しんらんさまの不思議な言葉

親鸞さまが遺された言葉や書物の中には、「おやっ」と
思う不思議な言葉がたくさんござる。それは、人間中心
の視点ではなく、阿弥陀如来のご本願をよろこばれた親
鸞さまのお念仏の言葉なのでござる。

その1、地獄におちても後悔しない。

 これは、嘆異抄第2章に出てくる言葉でござる。60歳を過ぎて京都にお帰りになった親鸞さまのもとへ、十数ヵ国の国境を越えて、命がけで訪ねてこられた関東のお同行たちの代表を前にして語られた言葉でござる。(その頃、関東には十五万人ものお念仏をよろこぶ人たちがおられたそうな)

関東のお弟子たちの、浄土に生まれる道についての疑問に対し、親鸞さまは、こう言われたのでござる。
「念仏の他に、浄土に生まれる道があるのではないかとのお疑いならば、奈良や比叡山の優れた学僧たちによくお聞きなされ。この親鸞にとっては、『ただお念仏を称えて阿弥陀様に救われなされよ』とおっしゃった法然上人のお言葉をそのまんま信ずるより他に別には何もないのじゃ。お念仏を称えて本当にお浄土に生まれ悟りを開けるか、また、お念仏を称えて無間地獄におちるのか、わしには、もうそんなことどうでもよい。もし、法然上人のお言葉に従って、お念仏を称えて地獄におちたとしても、わしはけっして後悔はない。なぜなら、お念仏以外に救われる道があって、お念仏を称えたばっかりに地獄におちたというのであれば、しまった、別の道を選べばよかったとという後悔もあろうが、どんな行(悟りに到るための修行)もできない罪の凡夫の身であってみれば、いずれ、やがては地獄へおちてゆかねばならぬ定め、たとえ、お念仏を称えて地獄へおちたとしてももともとではないか。」と申されたそうな。

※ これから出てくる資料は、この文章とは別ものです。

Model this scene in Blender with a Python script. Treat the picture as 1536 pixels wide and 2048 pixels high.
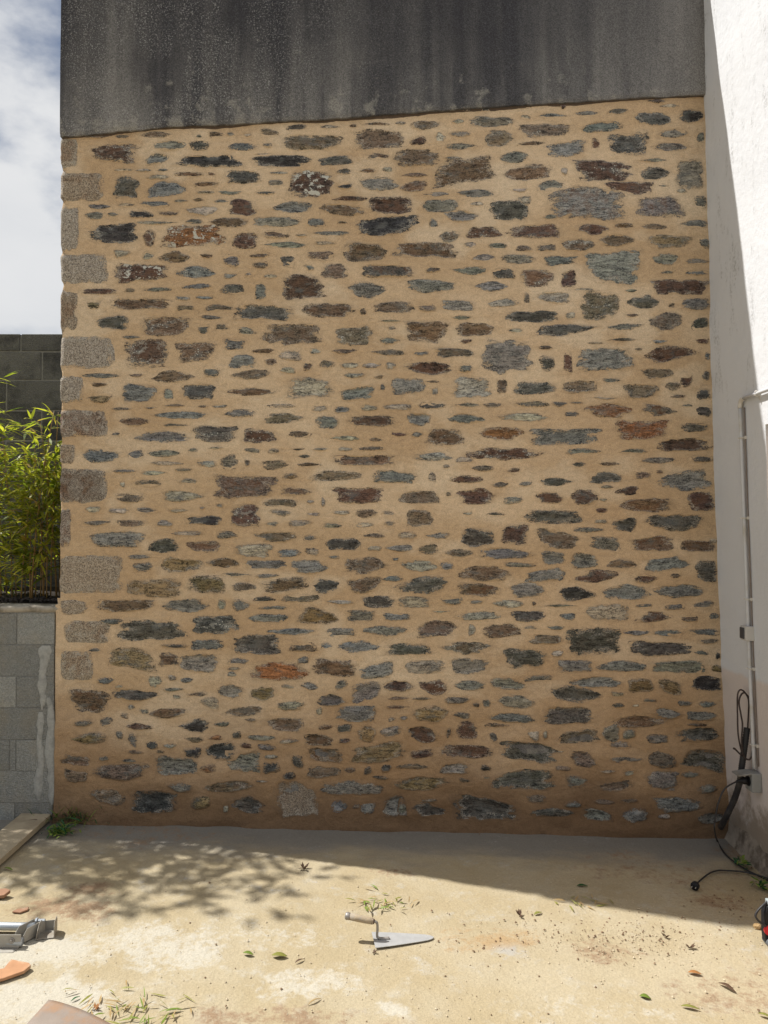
import bpy, bmesh, math, random
import numpy as np
from mathutils import Vector, Matrix, Quaternion
for o in list(bpy.data.objects): bpy.data.objects.remove(o)
rnd = random.Random(11)
S = bpy.context.scene
C = S.collection
# ------------------------------------------------------------------ camera
F = 1500.0; CAM = Vector((0.0, -4.8, 1.90)); PITCH = math.radians(1.2)
cd = bpy.data.cameras.new('camera'); cam = bpy.data.objects.new('camera', cd); C.objects.link(cam)
cam.location = CAM; cam.rotation_euler = (math.pi/2 + PITCH, 0, 0)
cd.sensor_fit = 'VERTICAL'; cd.sensor_height = 36.0; cd.lens = F/2048*36.0
cd.clip_start = 0.05; cd.clip_end = 500
S.camera = cam
S.cycles.max_bounces = 5; S.cycles.diffuse_bounces = 3; S.cycles.glossy_bounces = 2; S.cycles.transmission_bounces = 2; S.cycles.caustics_reflective = False; S.cycles.caustics_refractive = False
S.render.resolution_x = 768; S.render.resolution_y = 1024
# ------------------------------------------------------------------ light
SUN = Vector((-1.0, 0.28, 1.53)).normalized()
elev = math.asin(SUN.z); azim = math.atan2(SUN.x, SUN.y)
W = bpy.data.worlds.new('World'); S.world = W; W.use_nodes = True
wt = W.node_tree; wt.nodes.clear()
sky = wt.nodes.new('ShaderNodeTexSky'); sky.sky_type = 'NISHITA'; sky.sun_disc = False
sky.sun_elevation = elev; sky.sun_rotation = azim; sky.air_density = 1.0; sky.dust_density = 1.5; sky.ozone_density = 1.0
tc = wt.nodes.new('ShaderNodeTexCoord')
mp = wt.nodes.new('ShaderNodeMapping'); mp.inputs['Scale'].default_value = (1.0, 1.0, 1.9); mp.inputs['Location'].default_value = (0.35, 0.1, 0.12)
wt.links.new(tc.outputs['Generated'], mp.inputs['Vector'])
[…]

 訪ねてきた関東のお弟子たちは、眼をパチクリ、口をあんぐりさせ、半信半疑の様子。 それを見て、親鸞さまは、
「よおく考えなされよ。阿弥陀様のご本願(お念仏ひとつで救うという誓い)が、まことなら、お釈迦様の言葉にうそはない。お釈迦様の言葉が本当なら、善導大師の言葉にもうそいつわりはない。善導さまの言葉がまことなら、法然さまの言葉にもうそいつわりがあろうはずがない。法然さまの言葉がまことなら、わしの言うことに、うそいつわりがあろうはずがないではござらんか。」とお念仏の伝統を話されたのでござる。

 そして、「要するに、わしは、法然さまの『お念仏して阿弥陀様に救われなさい。』との仰せをそのまんま信じているのでござる。この上は、あなた方がお念仏を選んで信じなさるも、あるいは捨てなさるも、それは、あなた方の自由でござる。」と他力本願のお念仏の真髄を披露され、地獄に落ちても決して後悔しないほどの信の一念をいただかれた親鸞さまの胸の内を語られたのでござる。